DATA IN THIS EXERCISE >>
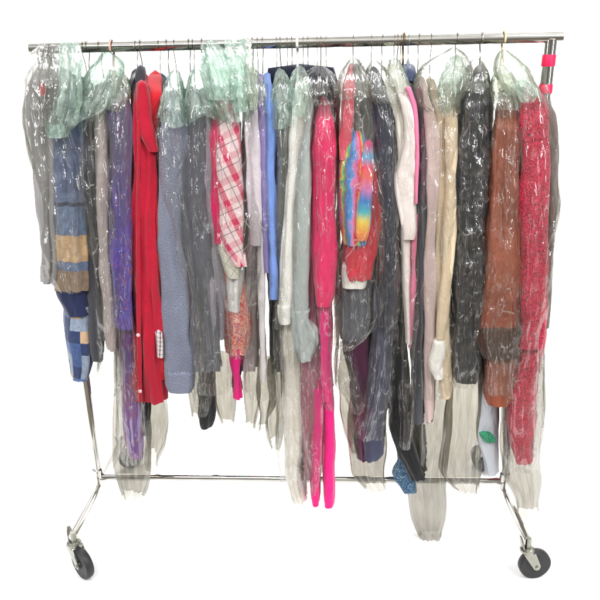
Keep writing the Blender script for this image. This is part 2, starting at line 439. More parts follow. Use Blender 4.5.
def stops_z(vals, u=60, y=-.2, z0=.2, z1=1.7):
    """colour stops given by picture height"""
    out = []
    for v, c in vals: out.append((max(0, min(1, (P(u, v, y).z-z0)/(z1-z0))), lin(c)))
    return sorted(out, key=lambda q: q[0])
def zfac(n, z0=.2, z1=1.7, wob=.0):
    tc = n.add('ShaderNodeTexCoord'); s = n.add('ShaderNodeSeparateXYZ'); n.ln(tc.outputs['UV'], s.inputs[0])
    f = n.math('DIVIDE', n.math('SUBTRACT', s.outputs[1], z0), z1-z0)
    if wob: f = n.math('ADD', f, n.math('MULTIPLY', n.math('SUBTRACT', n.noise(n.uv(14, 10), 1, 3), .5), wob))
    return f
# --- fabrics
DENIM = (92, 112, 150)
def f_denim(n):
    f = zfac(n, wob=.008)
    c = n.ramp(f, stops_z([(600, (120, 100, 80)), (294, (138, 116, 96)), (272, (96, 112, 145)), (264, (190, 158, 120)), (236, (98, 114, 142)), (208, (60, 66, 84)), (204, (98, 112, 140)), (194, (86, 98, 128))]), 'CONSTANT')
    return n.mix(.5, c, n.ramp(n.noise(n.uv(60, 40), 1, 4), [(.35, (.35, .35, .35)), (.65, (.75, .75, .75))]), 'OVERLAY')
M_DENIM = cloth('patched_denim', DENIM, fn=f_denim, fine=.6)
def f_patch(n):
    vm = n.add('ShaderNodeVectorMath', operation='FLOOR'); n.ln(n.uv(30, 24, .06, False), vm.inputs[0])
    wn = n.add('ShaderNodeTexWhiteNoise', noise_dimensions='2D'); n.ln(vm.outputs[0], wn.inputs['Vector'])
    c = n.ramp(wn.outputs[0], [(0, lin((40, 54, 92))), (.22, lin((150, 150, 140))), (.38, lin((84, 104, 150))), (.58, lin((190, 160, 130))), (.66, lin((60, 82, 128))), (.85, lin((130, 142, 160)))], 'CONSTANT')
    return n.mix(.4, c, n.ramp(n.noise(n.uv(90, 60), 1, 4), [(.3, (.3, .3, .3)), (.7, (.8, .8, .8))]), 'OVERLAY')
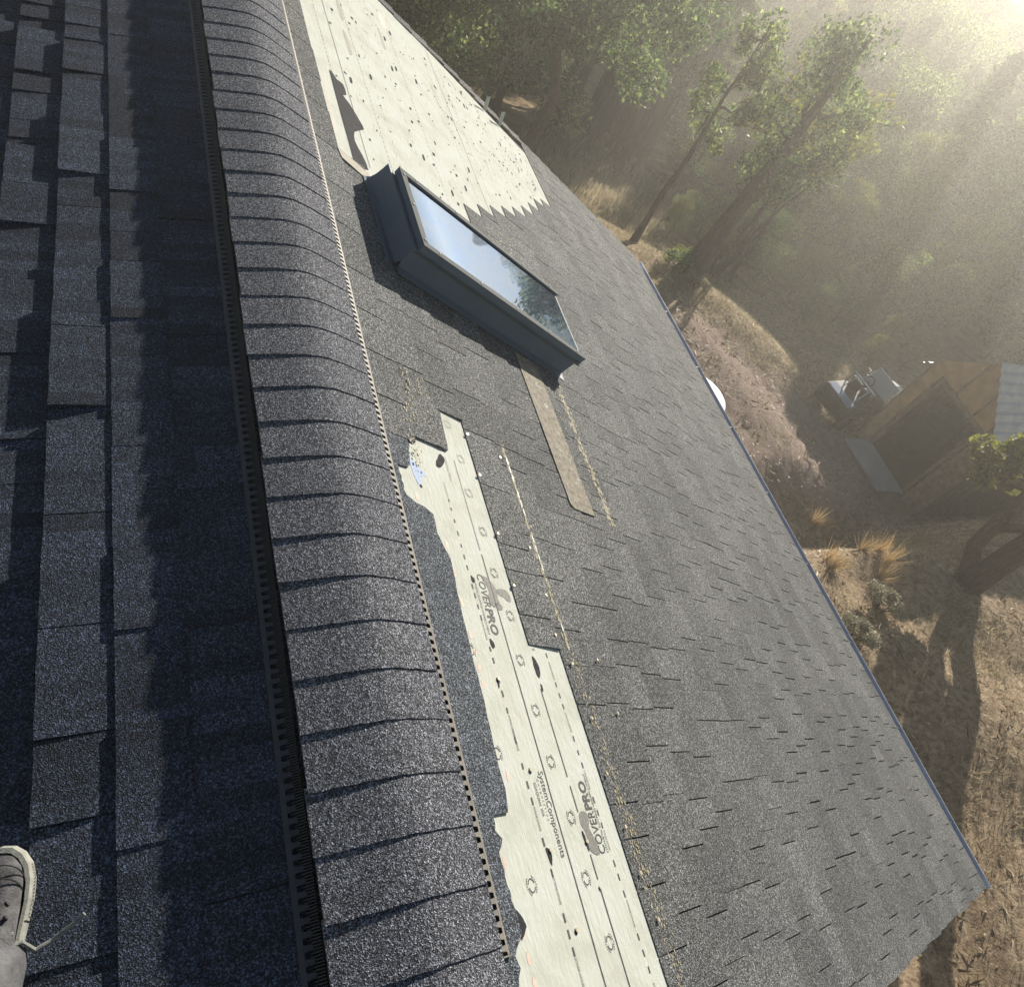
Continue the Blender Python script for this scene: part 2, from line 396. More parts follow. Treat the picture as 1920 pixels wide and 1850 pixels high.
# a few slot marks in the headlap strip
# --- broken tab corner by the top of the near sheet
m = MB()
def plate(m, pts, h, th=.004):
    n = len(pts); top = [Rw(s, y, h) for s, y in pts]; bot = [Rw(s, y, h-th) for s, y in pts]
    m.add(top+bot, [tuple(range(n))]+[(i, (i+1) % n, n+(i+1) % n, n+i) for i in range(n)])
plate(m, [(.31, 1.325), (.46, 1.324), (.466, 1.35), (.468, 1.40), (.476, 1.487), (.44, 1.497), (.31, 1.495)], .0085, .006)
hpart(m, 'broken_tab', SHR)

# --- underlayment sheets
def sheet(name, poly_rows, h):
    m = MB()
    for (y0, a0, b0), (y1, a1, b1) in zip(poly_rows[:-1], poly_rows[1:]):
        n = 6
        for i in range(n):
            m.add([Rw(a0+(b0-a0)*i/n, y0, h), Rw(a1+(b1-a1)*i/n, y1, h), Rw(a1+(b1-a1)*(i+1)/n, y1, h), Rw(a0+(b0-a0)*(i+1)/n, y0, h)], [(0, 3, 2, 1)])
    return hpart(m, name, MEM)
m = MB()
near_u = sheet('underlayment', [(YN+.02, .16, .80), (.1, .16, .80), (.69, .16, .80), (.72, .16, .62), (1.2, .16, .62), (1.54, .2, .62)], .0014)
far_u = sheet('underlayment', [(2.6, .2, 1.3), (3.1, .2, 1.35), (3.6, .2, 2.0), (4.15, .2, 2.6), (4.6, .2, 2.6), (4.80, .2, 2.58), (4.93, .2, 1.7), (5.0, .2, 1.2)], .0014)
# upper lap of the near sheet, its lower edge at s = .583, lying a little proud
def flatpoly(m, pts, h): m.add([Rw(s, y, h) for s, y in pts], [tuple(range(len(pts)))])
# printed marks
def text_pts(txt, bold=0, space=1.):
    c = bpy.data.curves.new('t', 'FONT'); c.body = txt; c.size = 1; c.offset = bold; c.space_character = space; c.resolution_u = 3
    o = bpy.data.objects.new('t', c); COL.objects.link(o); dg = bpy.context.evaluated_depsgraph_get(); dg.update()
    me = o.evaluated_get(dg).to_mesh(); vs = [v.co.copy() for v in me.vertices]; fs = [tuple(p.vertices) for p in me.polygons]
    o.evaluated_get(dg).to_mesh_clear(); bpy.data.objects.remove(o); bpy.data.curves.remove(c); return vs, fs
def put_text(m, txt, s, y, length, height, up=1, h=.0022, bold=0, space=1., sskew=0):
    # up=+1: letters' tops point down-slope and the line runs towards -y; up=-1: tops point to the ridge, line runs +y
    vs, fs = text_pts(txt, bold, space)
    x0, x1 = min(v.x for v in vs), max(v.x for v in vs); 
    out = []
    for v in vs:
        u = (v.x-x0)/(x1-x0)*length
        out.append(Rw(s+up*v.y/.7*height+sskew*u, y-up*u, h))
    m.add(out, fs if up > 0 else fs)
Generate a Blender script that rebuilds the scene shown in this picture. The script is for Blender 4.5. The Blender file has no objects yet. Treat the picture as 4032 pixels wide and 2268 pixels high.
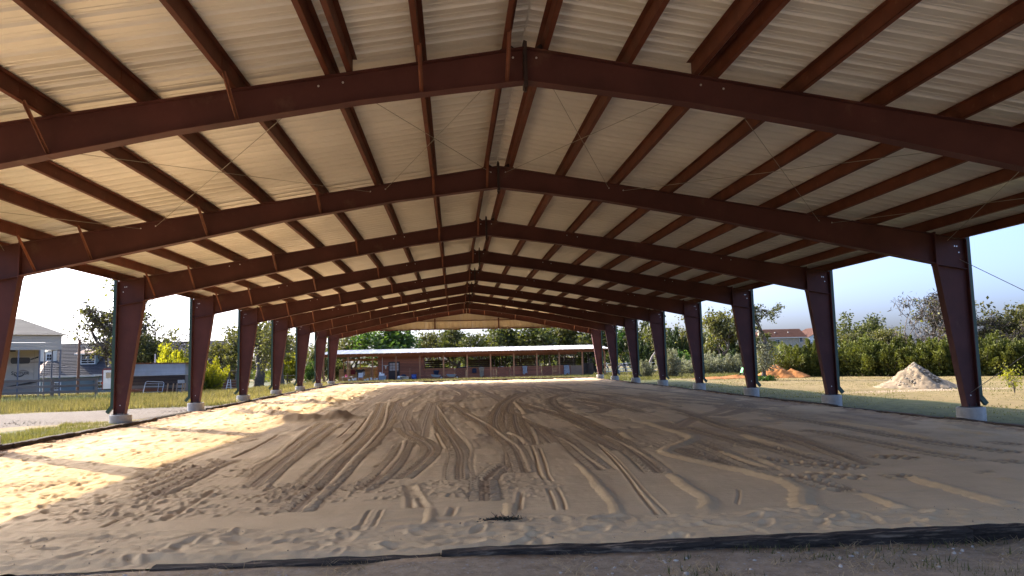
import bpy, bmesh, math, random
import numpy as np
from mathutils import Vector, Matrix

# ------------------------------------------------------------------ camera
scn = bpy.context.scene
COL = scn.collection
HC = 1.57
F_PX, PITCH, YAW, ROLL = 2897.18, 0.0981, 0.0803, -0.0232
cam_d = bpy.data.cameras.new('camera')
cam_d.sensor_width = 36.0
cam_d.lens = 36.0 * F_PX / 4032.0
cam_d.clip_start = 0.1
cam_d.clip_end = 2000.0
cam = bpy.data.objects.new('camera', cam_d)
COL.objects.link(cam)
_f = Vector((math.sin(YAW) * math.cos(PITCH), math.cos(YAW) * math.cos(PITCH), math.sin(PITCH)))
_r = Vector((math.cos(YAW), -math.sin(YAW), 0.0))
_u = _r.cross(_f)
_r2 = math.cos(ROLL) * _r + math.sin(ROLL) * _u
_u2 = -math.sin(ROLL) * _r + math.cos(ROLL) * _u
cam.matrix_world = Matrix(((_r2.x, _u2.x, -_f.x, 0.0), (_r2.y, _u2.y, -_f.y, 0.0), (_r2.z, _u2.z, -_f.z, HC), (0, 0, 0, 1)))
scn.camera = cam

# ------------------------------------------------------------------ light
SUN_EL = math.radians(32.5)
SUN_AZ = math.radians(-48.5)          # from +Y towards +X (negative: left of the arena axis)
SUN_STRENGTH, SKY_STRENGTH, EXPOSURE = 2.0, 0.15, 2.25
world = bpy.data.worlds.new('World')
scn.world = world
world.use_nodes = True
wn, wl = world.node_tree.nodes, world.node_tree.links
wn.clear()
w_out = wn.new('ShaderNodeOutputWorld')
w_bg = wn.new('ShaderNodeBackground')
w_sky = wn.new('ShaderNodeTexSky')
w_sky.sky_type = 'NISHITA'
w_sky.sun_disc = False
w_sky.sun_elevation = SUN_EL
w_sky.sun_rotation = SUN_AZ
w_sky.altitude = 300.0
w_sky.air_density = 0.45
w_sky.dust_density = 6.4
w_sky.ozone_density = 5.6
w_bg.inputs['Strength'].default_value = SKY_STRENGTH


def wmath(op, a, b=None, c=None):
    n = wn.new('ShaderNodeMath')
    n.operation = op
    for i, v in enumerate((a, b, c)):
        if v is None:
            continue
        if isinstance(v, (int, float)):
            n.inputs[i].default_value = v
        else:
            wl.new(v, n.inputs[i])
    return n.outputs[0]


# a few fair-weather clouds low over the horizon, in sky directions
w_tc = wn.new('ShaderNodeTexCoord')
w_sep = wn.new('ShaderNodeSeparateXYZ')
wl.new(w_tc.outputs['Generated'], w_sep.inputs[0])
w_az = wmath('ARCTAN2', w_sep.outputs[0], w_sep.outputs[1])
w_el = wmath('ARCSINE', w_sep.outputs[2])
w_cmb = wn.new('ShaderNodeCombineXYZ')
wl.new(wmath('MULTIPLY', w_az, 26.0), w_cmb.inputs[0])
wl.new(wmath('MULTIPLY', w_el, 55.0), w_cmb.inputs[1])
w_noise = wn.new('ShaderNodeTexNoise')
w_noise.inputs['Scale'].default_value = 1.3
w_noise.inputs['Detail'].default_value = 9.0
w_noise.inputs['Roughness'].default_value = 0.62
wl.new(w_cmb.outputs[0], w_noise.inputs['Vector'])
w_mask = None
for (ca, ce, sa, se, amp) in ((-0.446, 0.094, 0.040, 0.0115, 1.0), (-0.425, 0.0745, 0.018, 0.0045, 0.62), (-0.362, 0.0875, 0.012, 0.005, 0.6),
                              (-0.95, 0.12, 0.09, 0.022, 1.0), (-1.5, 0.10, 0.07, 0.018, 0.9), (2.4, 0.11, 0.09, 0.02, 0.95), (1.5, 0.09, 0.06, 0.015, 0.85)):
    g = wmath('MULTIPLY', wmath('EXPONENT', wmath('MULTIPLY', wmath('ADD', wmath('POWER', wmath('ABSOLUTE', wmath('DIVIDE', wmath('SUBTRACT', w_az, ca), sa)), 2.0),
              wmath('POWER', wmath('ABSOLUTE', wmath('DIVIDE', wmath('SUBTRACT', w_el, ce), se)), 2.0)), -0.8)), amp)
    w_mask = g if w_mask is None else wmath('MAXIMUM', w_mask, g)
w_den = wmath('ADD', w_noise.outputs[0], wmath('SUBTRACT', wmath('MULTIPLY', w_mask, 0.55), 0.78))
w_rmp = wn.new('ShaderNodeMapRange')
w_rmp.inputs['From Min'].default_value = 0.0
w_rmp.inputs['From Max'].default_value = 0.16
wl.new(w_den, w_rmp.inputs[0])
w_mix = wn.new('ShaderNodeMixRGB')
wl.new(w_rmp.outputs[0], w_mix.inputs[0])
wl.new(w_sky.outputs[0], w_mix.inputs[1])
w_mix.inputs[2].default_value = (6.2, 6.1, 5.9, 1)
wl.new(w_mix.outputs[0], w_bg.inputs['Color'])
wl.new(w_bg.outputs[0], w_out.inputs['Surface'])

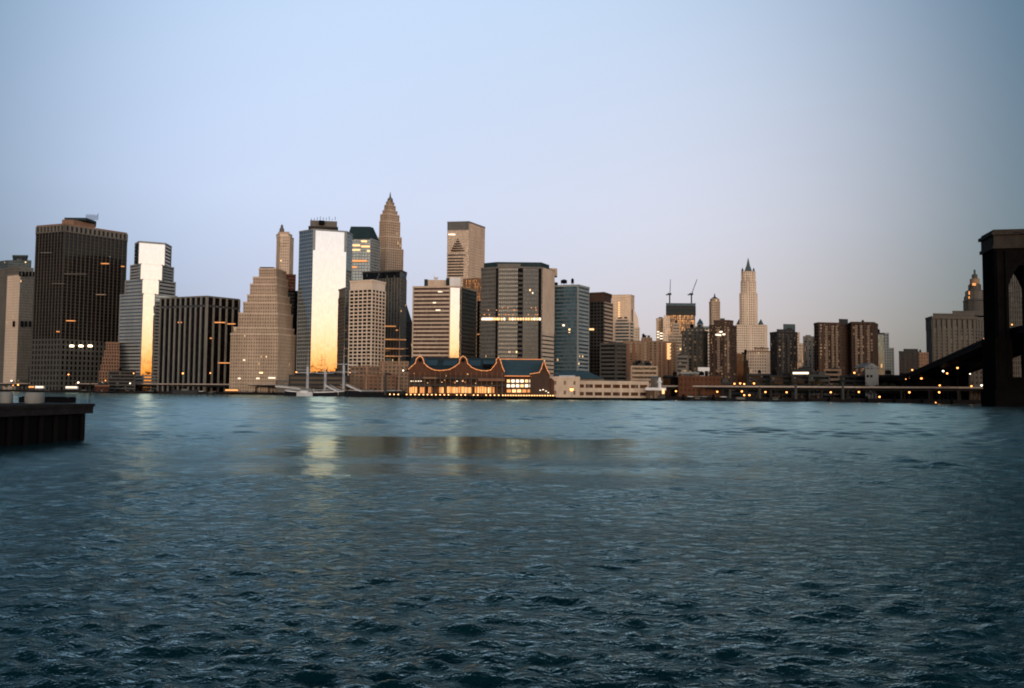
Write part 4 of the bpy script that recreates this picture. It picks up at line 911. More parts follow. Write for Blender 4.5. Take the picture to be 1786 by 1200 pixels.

DIRECTION >>
Retype the lines above exactly as they appear, from the line containing "Generate a Blender" through the line containing "scn.camera = cam", and leave out any pictures.

THE RESPONSE >>
Generate a Blender script that rebuilds the scene shown in this picture. The script is for Blender 4.5. The Blender file has no objects yet. Treat the picture as 4032 pixels wide and 2268 pixels high.
import bpy, bmesh, math, random
import numpy as np
from mathutils import Vector, Matrix

# ------------------------------------------------------------------ camera
scn = bpy.context.scene
COL = scn.collection
HC = 1.57
F_PX, PITCH, YAW, ROLL = 2897.18, 0.0981, 0.0803, -0.0232
cam_d = bpy.data.cameras.new('camera')
cam_d.sensor_width = 36.0
cam_d.lens = 36.0 * F_PX / 4032.0
cam_d.clip_start = 0.1
cam_d.clip_end = 2000.0
cam = bpy.data.objects.new('camera', cam_d)
COL.objects.link(cam)
_f = Vector((math.sin(YAW) * math.cos(PITCH), math.cos(YAW) * math.cos(PITCH), math.sin(PITCH)))
_r = Vector((math.cos(YAW), -math.sin(YAW), 0.0))
_u = _r.cross(_f)
_r2 = math.cos(ROLL) * _r + math.sin(ROLL) * _u
_u2 = -math.sin(ROLL) * _r + math.cos(ROLL) * _u
cam.matrix_world = Matrix(((_r2.x, _u2.x, -_f.x, 0.0), (_r2.y, _u2.y, -_f.y, 0.0), (_r2.z, _u2.z, -_f.z, HC), (0, 0, 0, 1)))
scn.camera = cam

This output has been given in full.